Ultrasensitive flexible wearable pressure/strain sensors: Parameters, materials, mechanisms and applications

Abstract

Wearable technology has led to a rapid development of flexible sensors with numerous applications especially in human motion monitoring. The utmost requirement of wearable technology is that of flexibility and sensitivity which is hard to achieve with traditional sensors. In this research article, we aim to review the latest novel advancements in materials, sensing mechanisms, synthesis and applications of wearable flexible pressure/strain sensors in terms of their key operational parameters such as sensitivity, linearity, working range, hysteresis and stretchability. Prevalent piezoresistive, piezoelectric, and capacitive sensing mechanisms are reviewed comprehensively. Some innovative techniques such as inclusion of micro-structures on the sensing layer, porous dielectric layer and a 3D monolith/foam-based approaches are also discussed.

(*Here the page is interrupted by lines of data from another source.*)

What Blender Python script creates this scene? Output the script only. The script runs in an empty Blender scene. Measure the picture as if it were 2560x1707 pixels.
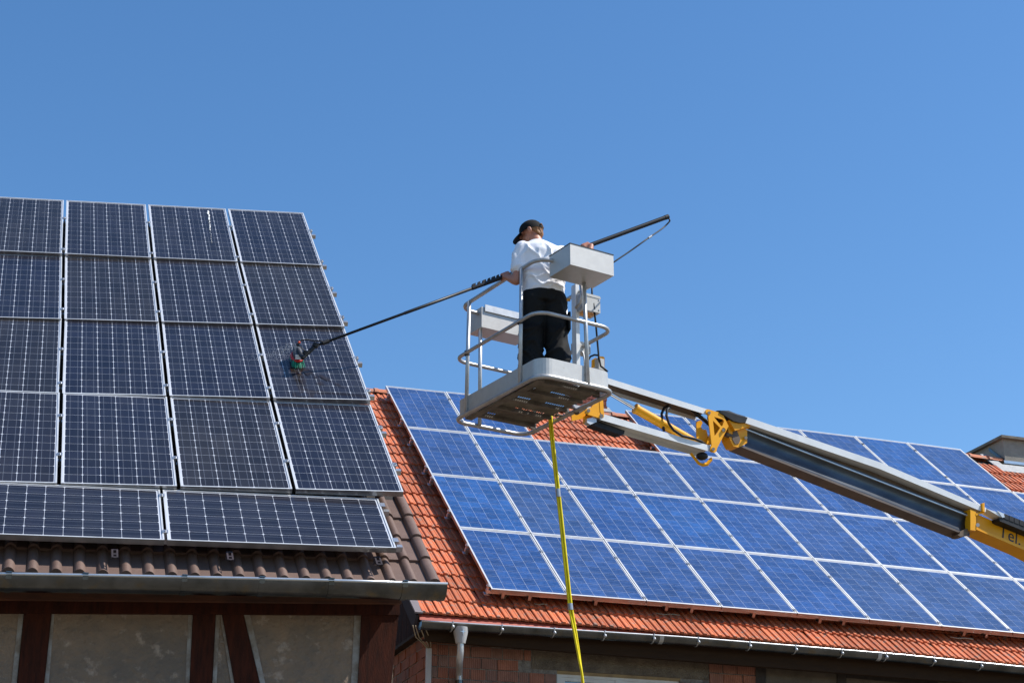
import bpy, math, random
import numpy as np
from mathutils import Matrix, Vector
random.seed(7); np.random.seed(7)
R_ = math.radians
sc = bpy.context.scene
COL = sc.collection

# ------------------------------------------------------------------ camera, world, sun
FPX, PITCH = 4138.0, 0.377            # focal length in pixels of a 2560 px wide frame
EYE = np.array([0.0, 0.0, 1.6])
cam = bpy.data.objects.new('camera', bpy.data.cameras.new('camera'))
COL.objects.link(cam)
cam.location = EYE
cam.rotation_euler = (math.pi / 2 + PITCH, 0, 0)
cam.data.sensor_width = 36
cam.data.lens = FPX / 2560 * 36
cam.data.clip_start = 0.1
cam.data.clip_end = 3000
sc.camera = cam

SUN_AZ, SUN_EL = 92.0, 53.0           # azimuth from +Y towards +X
w = bpy.data.worlds.new('World'); sc.world = w; w.use_nodes = True
nt = w.node_tree; nt.nodes.clear()
sky = nt.nodes.new('ShaderNodeTexSky'); sky.sky_type = 'NISHITA'; sky.sun_disc = False
sky.sun_elevation = R_(SUN_EL); sky.sun_rotation = R_(SUN_AZ)
sky.altitude = 100; sky.air_density = 1.0; sky.dust_density = 0.3; sky.ozone_density = 2.6
hs = nt.nodes.new('ShaderNodeHueSaturation'); hs.inputs['Saturation'].default_value = 1.22
bg = nt.nodes.new('ShaderNodeBackground'); bg.inputs['Strength'].default_value = 0.137
wo = nt.nodes.new('ShaderNodeOutputWorld')
nt.links.new(sky.outputs[0], hs.inputs['Color']); nt.links.new(hs.outputs[0], bg.inputs['Color'])
nt.links.new(bg.outputs[0], wo.inputs['Surface'])
LDIR = np.array([math.sin(R_(SUN_AZ)) * math.cos(R_(SUN_EL)), math.cos(R_(SUN_AZ)) * math.cos(R_(SUN_EL)), math.sin(R_(SUN_EL))])
sun = bpy.data.objects.new('sun', bpy.data.lights.new('sun', 'SUN'))
COL.objects.link(sun)
sun.data.energy = 4.7; sun.data.angle = R_(0.53); sun.data.color = (1.0, 0.95, 0.88)
sun.rotation_euler = Vector(LDIR).to_track_quat('Z', 'Y').to_euler()
sun.location = (20, 0, 30)
sc.view_settings.view_transform = 'Standard'
sc.view_settings.look = 'None'
sc.view_settings.gamma = 1
sc.view_settings.use_curve_mapping = False
sc.view_settings.exposure = 0.35

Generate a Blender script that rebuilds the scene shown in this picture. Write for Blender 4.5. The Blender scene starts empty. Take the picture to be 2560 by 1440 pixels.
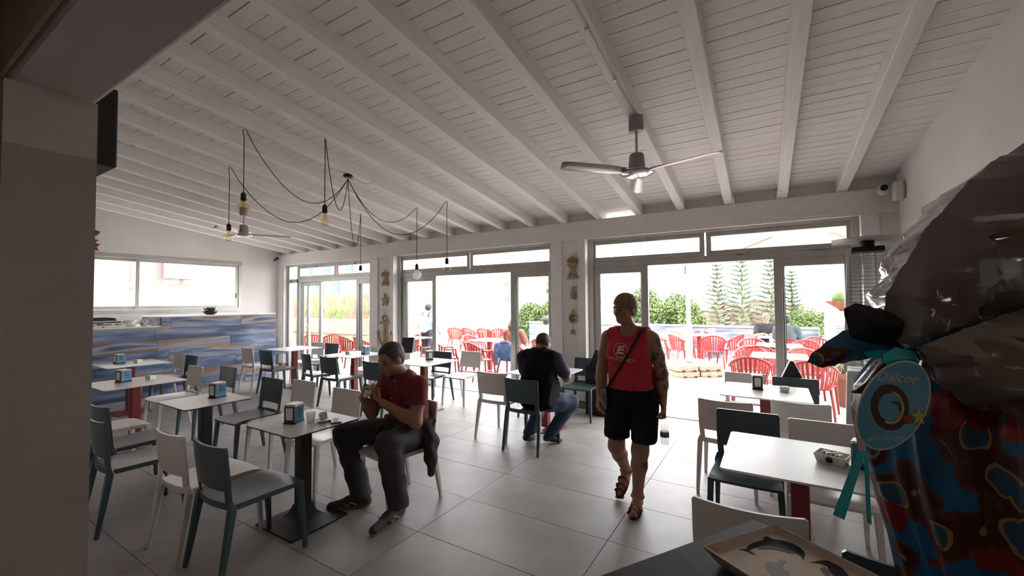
import bpy, bmesh, math, random
import numpy as np
from mathutils import Vector, Matrix
from mathutils.bvhtree import BVHTree
random.seed(7); rng = np.random.default_rng(7)
scene = bpy.context.scene
col = scene.collection
# ---------------------------------------------------------------- camera
cd = bpy.data.cameras.new('camera'); cam = bpy.data.objects.new('camera', cd); col.objects.link(cam)
cd.sensor_fit = 'HORIZONTAL'; cd.sensor_width = 36.0; cd.lens = 36 * 1057.7 / 2560; cd.clip_start = .02; cd.clip_end = 500
R = Matrix(((0.85095258, 0.02232684, 0.52476778), (0.52519351, -0.02251978, -0.8506848), (-0.00717544, 0.99949706, -0.03088918)))
cam.matrix_world = Matrix.Translation((0, 0, 1.66)) @ R.to_4x4()
scene.camera = cam
# ---------------------------------------------------------------- light: hazy white sky, sun behind the building
W = bpy.data.worlds.new('sky'); scene.world = W; W.use_nodes = True
bg = W.node_tree.nodes['Background']; bg.inputs[0].default_value = (.985, .985, 1.0, 1); bg.inputs[1].default_value = 4.4
sd = bpy.data.lights.new('sun', 'SUN'); sd.energy = 3.2; sd.angle = .03; sd.color = (1, .95, .88)
sun = bpy.data.objects.new('sun', sd); col.objects.link(sun); sun.rotation_euler = (math.radians(38), 0, math.radians(-20))
scene.view_settings.view_transform = 'Standard'; scene.view_settings.look = 'None'
scene.view_settings.exposure = 1.56; scene.view_settings.gamma = 1.0; scene.view_settings.use_curve_mapping = False

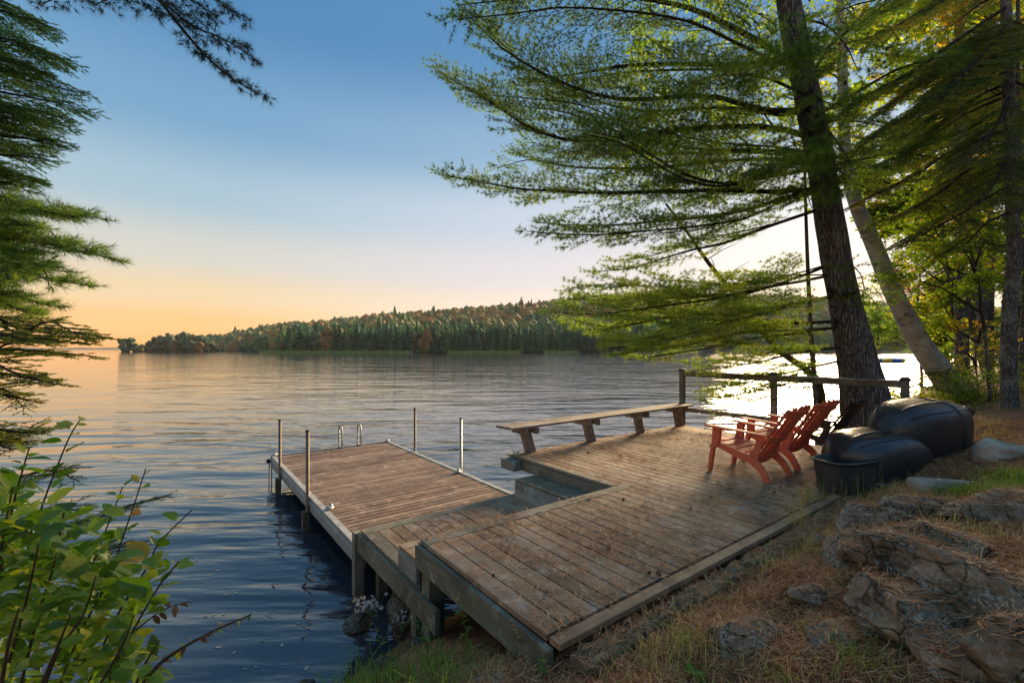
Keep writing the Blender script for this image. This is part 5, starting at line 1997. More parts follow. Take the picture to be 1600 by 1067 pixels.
# fir: flat combed sprays upper left and lower left
def fir(name, label, trunkp, Ls, seed, D, mat='fir', ln=.022, wd=.0052, K=5, secl=.45, tb=.5, terl=.13, base_r=.018, start=.3, secst=.042, terst=.030, tst=.013, droop=.15, tr0=.14, extra=1):
    t = thing(name, tuple(trunkp[0]), 0, label, 'tree')
    m_ = trunk_mesh(trunkp, [tr0, tr0 * .85, tr0 * .6, tr0 * .25], 12, 30, .05, seed)
    child(m_.build('trunk', M['greybark'], None, True), t)
    fol, lb = Fol(), MB()
    jr = random.Random(seed)
    for pl, dz_ in list(Ls) * extra:
        Ls.append(([(a - jr.uniform(5, 45) * (k > 1), b + jr.uniform(-20, 20)) for k, (a, b) in enumerate(pl)], dz_ + jr.uniform(-.5, .8)))
    for i, (pl, dz_) in enumerate(Ls):
        limb(lb, fol, [P(a, b, D + dz_ * k / len(pl)) for k, (a, b) in enumerate(pl)], base_r, .003, secl, secst, terl, terst, tst, ang=(.75, 1.05), start=start, rr=random.Random(seed + i), npts=12, twig=.002, tbase=tb, lift=.02, droop=droop, vert=.12)
    child(tag(lb.build('limb', M['branchbark'], None), kind='stuff'), t)
    mb = MB()
    needles(mb, fol.p, fol.d, K, ln, wd, (.7, 1.25), .018, flat=.55, tint=np.clip(fol.t, 0, 1))

    child(mb.build('crown', M[mat], None), t)
    return t


fir('fir_tree', 'dark fir with combed needle sprays filling the upper left edge', [(-5.0, 3.9, 0.2), (-5.0, 3.9, 2.6), (-4.95, 3.9, 5), (-4.9, 3.9, 8.0)],
    [([(-260, -40), (-120, 20), (-20, 50), (60, 80), (112, 95)], 0), ([(-260, 20), (-120, 80), (-20, 105), (60, 130), (130, 145)], .2), ([(-260, 60), (-120, 120), (-20, 140), (60, 155), (132, 170)], -.2),
     ([(-260, 110), (-120, 160), (-20, 180), (50, 192), (104, 196)], .1), ([(-260, 150), (-120, 195), (-20, 210), (50, 218), (98, 222)], -.1), ([(-260, 190), (-120, 225), (-20, 240), (40, 245), (78, 250)], .2),
     ([(-260, 220), (-120, 250), (-20, 262), (30, 272), (62, 285)], 0), ([(-260, -90), (-120, -20), (-20, 10), (40, 30), (80, 42)], .1), ([(-260, 0), (-120, 40), (-40, 70), (20, 95), (60, 110)], -.3), ([(-260, 80), (-120, 140), (-40, 160), (10, 175), (60, 190)], -.4)],
    300, 3.6, tb=.35)
fir('hemlock_tree', 'low hemlock at the left edge with feathery twigs over the water', [(-4.6, 3.4, -0.1), (-4.6, 3.4, 1.2), (-4.6, 3.4, 2.4), (-4.5, 3.4, 3.4)],
    [([(-300, 480), (-120, 500), (-20, 505), (60, 512), (120, 520), (175, 530)], 0), ([(-300, 520), (-120, 540), (-20, 545), (60, 548), (150, 557)], .3), ([(-300, 560), (-120, 575), (-20, 580), (40, 590), (100, 603)], -.1),
     ([(-300, 600), (-120, 610), (-20, 612), (20, 620), (60, 628)], .1), ([(-300, 640), (-120, 660), (-20, 668), (30, 675), (78, 675)], -.1), ([(-300, 660), (-120, 690), (-30, 692), (20, 688), (50, 690)], .1),
     ([(-300, 500), (-120, 515), (-30, 520), (30, 525), (75, 530)], -.4)],
    320, 3.0, tb=.45, secl=.32, ln=.018, terl=.10, mat='hem', start=.30, extra=2)
fir('fir_sapling', 'small fir behind the leafy shrub, its sprays low over the water', [(-2.4, 2.3, 0.1), (-2.4, 2.3, .8), (-2.4, 2.3, 1.4), (-2.4, 2.3, 1.9)],
    [([(-40, 860), (60, 835), (140, 812), (200, 790), (256, 775)], 0), ([(-40, 850), (40, 815), (90, 800), (140, 795)], .2), ([(-40, 800), (20, 770), (60, 745), (95, 742)], .1), ([(-40, 880), (60, 870), (140, 862), (215, 850)], -.1), ([(-40, 760), (30, 745), (80, 735), (125, 752)], 0),
     ([(-30, 900), (40, 890), (110, 880), (160, 872)], .1)],
    340, 2.35, tb=.3, secl=.22, ln=.015, terl=.085, wd=.0022, base_r=.010, start=.2, secst=.04, terst=.026, tst=.011, tr0=.022, extra=0)

# ------------------------------------------------------------------ leafy shrub in the left foreground: every leaf its own piece
def leaf_mesh(seed, wide=.5, curl=.25, serr=True):
    rr = random.Random(seed)
    n_ = 7
    v, t = [], []
    bend = rr.uniform(.05, curl)
    for i in range(n_):
        x = i / (n_ - 1)
        hw = wide * .5 * (math.sin(math.pi * min(1, x ** .82)) ** .8 if 0 < x < 1 else 0.0)
        if serr and 0 < i < n_ - 1:
            hw *= rr.uniform(.9, 1.1)
        z = -bend * x * x
        v += [(x, 0, z), (x, hw, z + hw * .30 + rr.uniform(-.015, .015)), (x, -hw, z + hw * .30 + rr.uniform(-.015, .015))]
    for i in range(n_ - 1):
        a, b = i * 3, (i + 1) * 3
        t += [(a, b, b + 1), (a, b + 1, a + 1), (a, a + 2, b + 2), (a, b + 2, b)]
    m_ = MB()
    m_.add(v, tris=t)
    # leaf stalk
    m_.add([(-.22, .012, .02), (-.22, -.012, .02), (0, 0, 0)], tris=[(0, 1, 2)])
    return m_


LEAVES = [leaf_mesh(i, .46 + .12 * (i % 3), .15 + .1 * (i % 3)).mesh('leaf', M['shrubleaf'], True) for i in range(8)]
shrub = thing('leafy_shrub', (-1.35, 1.15, .75), 0, 'leafy green shrub with yellowing leaves in the left foreground', 'shrub')
stems = [
    ([(128, 652), (108, 684), (80, 752), (48, 832), (8, 880), (-30, 1000), (-60, 1200)], 1.45, 1),
    ([(228, 732), (200, 816), (164, 916), (132, 976), (96, 1064), (60, 1200)], 1.5, 1),
    ([(192, 760), (152, 864), (120, 960), (90, 1100)], 1.6, 1),
    ([(300, 796), (248, 848), (236, 876), (216, 908), (180, 968), (140, 1064), (110, 1180)], 1.4, 1),
    ([(46, 698), (24, 776), (8, 848), (-20, 1000)], 1.35, 1),
    ([(280, 876), (248, 916), (200, 1000), (170, 1067), (140, 1200)], 1.3, 1),
    ([(100, 800), (85, 880), (60, 960), (30, 1080)], 1.3, 1),
    ([(60, 850), (50, 900), (30, 980), (0, 1080)], 1.2, 1),
    ([(150, 900), (130, 960), (90, 1020), (60, 1100)], 1.2, 1),
    ([(210, 960), (190, 1010), (150, 1080)], 1.25, 1),
    ([(20, 760), (5, 840), (-10, 940), (-40, 1080)], 1.3, 1),
    ([(110, 960), (90, 1010), (60, 1080)], 1.1, 1),
    ([(250, 1000), (225, 1040), (200, 1100)], 1.3, 1),
    ([(30, 950), (15, 1000), (0, 1080)], 1.05, 1),
]
rr = random.Random(404)
nleaf = 0
sp = Vector(shrub.location)


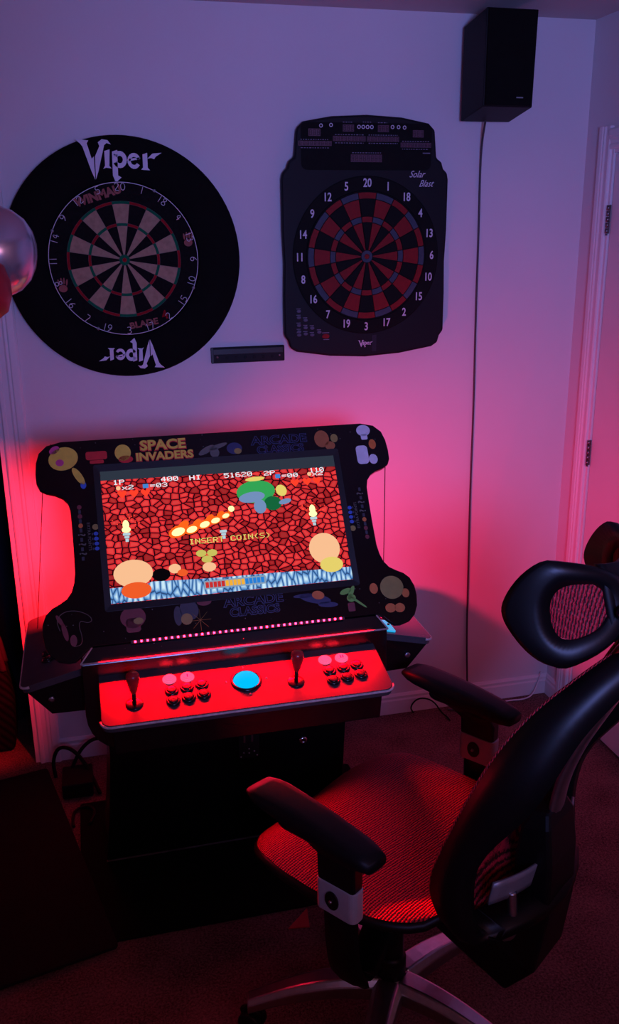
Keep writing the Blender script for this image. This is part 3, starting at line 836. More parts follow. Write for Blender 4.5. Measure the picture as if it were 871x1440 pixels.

Since the material properties plays an important role in flexible sensors, current emerging materials in the field of flexible sensors such as MXene, hydrogels, graphene and carbon nanotubes has been discussed in details along with already employed material such as conducting polymers. In the end, the applications related to human motion monitoring and electronic skin with flexible wearable sensors are discussed as presented in various articles. Finally, we discuss the challenges along with the future scope for the development of flexible wearable sensors.